Allow to the proof of the defendant in error all the force to which it is entitled, it does not equal the testimony of one positive witness, who knew the agreement between the parties; and yet, under the rule of evidence which we have cited as governing this ease, the testimony of such a witness would not prevail against the answers, unless aided by pregnant circumstances, or the proof of another witness.
From this review of the facts and law of the case, it is clear, the decree of the Chancellor on this branch of the case cannot be sustained.

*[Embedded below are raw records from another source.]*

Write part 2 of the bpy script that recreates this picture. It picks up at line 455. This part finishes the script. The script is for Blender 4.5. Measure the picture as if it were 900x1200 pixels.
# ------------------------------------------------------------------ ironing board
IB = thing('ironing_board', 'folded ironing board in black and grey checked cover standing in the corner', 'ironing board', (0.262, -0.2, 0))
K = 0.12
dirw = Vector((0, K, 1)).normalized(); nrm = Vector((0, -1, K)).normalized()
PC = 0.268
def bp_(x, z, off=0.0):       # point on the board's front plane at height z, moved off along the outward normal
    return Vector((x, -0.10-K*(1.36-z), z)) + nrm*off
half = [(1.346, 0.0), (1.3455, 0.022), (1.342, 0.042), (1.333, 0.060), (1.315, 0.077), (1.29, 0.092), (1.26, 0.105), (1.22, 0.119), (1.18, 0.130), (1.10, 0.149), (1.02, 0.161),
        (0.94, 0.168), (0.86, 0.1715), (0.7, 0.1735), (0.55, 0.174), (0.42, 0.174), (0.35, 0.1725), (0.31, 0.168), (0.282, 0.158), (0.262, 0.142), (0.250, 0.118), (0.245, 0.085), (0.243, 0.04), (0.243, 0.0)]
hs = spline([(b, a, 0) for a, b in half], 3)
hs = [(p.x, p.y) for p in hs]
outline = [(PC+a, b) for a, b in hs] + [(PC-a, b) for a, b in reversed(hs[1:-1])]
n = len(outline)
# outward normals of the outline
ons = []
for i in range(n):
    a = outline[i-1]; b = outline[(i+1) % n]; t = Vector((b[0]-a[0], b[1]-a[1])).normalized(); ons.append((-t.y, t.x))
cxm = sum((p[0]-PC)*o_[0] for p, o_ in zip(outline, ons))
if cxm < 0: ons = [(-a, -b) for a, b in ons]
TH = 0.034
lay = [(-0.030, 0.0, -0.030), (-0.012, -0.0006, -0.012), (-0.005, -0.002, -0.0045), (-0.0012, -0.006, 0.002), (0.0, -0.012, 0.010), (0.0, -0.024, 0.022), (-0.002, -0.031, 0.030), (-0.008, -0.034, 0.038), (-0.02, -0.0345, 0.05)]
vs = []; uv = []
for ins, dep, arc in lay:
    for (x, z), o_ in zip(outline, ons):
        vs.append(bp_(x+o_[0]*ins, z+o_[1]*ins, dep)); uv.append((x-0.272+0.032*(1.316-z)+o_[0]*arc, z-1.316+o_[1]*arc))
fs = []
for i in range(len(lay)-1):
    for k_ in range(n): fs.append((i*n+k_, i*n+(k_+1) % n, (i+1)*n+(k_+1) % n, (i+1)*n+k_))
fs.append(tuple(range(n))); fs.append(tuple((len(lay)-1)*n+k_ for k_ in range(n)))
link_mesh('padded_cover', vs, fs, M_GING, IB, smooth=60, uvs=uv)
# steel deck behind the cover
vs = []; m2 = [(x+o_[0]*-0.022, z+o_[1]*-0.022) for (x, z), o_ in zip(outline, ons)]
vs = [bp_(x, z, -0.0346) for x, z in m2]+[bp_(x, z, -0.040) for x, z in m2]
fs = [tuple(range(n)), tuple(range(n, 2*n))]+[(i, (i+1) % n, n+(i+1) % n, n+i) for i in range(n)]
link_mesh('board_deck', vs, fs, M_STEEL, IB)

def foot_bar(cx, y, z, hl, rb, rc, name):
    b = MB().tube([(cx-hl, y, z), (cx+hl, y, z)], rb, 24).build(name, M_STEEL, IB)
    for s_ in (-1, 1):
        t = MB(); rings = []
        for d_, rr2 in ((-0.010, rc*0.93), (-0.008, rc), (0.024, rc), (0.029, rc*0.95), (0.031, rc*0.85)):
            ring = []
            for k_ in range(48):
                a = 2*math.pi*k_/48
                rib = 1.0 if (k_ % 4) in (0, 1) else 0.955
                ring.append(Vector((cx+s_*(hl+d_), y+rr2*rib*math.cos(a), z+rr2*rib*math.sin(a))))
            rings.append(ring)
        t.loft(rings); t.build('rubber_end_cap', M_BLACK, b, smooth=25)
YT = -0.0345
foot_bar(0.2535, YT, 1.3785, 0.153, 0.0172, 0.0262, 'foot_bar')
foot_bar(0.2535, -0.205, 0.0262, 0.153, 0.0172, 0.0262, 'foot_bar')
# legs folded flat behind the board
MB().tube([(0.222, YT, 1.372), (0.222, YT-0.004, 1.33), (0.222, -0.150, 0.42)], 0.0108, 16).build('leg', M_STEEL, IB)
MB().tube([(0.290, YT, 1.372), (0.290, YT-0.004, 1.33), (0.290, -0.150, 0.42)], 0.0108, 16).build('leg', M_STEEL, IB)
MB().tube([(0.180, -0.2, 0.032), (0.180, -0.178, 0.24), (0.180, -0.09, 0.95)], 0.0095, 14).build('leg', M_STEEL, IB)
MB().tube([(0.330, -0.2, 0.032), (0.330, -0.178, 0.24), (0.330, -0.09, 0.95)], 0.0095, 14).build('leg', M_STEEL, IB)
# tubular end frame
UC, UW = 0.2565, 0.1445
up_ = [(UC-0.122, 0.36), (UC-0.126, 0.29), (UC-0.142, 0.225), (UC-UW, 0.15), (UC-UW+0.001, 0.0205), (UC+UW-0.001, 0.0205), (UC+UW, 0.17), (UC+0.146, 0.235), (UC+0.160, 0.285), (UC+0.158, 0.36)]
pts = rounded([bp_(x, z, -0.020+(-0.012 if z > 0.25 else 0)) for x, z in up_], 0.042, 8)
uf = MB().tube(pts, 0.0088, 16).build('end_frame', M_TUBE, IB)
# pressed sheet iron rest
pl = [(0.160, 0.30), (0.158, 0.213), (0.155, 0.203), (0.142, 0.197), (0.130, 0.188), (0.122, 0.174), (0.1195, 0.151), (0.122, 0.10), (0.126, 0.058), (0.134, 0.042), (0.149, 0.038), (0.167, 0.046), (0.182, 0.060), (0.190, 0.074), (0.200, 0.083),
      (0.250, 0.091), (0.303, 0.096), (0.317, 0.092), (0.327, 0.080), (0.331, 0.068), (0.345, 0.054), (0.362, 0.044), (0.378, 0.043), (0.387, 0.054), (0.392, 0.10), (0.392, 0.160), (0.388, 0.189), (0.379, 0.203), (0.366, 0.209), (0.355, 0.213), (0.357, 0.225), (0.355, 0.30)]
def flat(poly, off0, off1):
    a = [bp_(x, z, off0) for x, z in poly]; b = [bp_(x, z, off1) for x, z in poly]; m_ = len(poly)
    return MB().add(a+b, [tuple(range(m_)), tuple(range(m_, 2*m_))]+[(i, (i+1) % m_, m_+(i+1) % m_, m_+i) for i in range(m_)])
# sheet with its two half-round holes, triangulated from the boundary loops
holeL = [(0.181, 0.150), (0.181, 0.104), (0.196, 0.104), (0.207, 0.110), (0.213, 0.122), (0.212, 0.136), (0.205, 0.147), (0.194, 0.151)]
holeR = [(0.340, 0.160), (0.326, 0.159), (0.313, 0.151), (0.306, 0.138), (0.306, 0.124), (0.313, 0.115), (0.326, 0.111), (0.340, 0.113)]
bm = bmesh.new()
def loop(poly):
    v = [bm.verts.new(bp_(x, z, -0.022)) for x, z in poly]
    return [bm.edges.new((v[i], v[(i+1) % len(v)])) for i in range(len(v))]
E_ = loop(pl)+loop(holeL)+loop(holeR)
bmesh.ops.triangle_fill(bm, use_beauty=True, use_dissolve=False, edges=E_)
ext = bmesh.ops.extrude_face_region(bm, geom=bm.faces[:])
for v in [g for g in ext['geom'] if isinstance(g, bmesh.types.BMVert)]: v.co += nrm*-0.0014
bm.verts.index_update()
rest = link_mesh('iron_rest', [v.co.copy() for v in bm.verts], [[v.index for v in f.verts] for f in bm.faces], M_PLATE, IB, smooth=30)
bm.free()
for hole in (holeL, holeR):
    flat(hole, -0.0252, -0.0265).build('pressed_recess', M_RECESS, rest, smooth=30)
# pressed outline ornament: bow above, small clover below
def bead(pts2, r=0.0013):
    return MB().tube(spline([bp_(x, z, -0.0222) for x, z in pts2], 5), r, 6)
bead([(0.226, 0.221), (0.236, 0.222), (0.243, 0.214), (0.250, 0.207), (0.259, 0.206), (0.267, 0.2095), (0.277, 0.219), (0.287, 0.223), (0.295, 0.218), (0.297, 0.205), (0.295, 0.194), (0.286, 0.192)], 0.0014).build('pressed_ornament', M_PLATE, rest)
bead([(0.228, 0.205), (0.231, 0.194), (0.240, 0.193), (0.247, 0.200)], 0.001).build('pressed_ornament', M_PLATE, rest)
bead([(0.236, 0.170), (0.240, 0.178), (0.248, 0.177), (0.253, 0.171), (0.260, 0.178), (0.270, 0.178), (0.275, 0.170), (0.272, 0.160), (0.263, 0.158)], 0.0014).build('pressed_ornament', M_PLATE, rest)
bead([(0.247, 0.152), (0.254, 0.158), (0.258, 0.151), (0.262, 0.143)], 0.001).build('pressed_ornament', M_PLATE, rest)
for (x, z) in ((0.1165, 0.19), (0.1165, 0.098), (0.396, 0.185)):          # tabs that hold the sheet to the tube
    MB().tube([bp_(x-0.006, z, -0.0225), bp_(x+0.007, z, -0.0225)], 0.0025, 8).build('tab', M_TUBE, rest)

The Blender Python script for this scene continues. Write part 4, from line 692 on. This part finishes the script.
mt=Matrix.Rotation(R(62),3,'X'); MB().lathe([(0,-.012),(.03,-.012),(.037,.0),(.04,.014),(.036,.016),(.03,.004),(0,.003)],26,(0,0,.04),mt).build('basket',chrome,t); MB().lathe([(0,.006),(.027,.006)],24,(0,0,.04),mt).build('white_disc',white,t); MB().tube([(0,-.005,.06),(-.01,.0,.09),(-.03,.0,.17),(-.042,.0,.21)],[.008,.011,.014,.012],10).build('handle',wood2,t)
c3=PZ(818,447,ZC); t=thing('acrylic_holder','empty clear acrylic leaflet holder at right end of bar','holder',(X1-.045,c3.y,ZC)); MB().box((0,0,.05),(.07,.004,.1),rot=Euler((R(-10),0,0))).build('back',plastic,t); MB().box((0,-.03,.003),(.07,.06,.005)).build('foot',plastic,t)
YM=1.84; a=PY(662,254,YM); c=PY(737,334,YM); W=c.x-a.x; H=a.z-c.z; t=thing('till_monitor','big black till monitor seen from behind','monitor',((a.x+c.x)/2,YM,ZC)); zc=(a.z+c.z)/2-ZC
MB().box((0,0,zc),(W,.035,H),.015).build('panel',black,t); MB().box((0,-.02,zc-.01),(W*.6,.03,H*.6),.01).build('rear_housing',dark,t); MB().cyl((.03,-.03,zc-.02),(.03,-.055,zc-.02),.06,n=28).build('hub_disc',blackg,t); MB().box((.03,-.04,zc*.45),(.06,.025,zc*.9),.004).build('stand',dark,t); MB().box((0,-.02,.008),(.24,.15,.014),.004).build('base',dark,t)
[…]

All tbc other defences urged in the argument against the collection of the note on which the judgment is founded, are of a character purely legal, and as the defendant in error has failed to make out the only ground for relief which gave a court of equity jurisdiction of his case, the bill cannot be retained on account of the other grounds of relief, even if the proof sustained them; which, in our opinion, is not the case.
It only remains to add, that the decree of the Chancellor is reversed, and decree is here rendered dismissing the bill, at the cost of the defendant in error, both in this court, and the court below.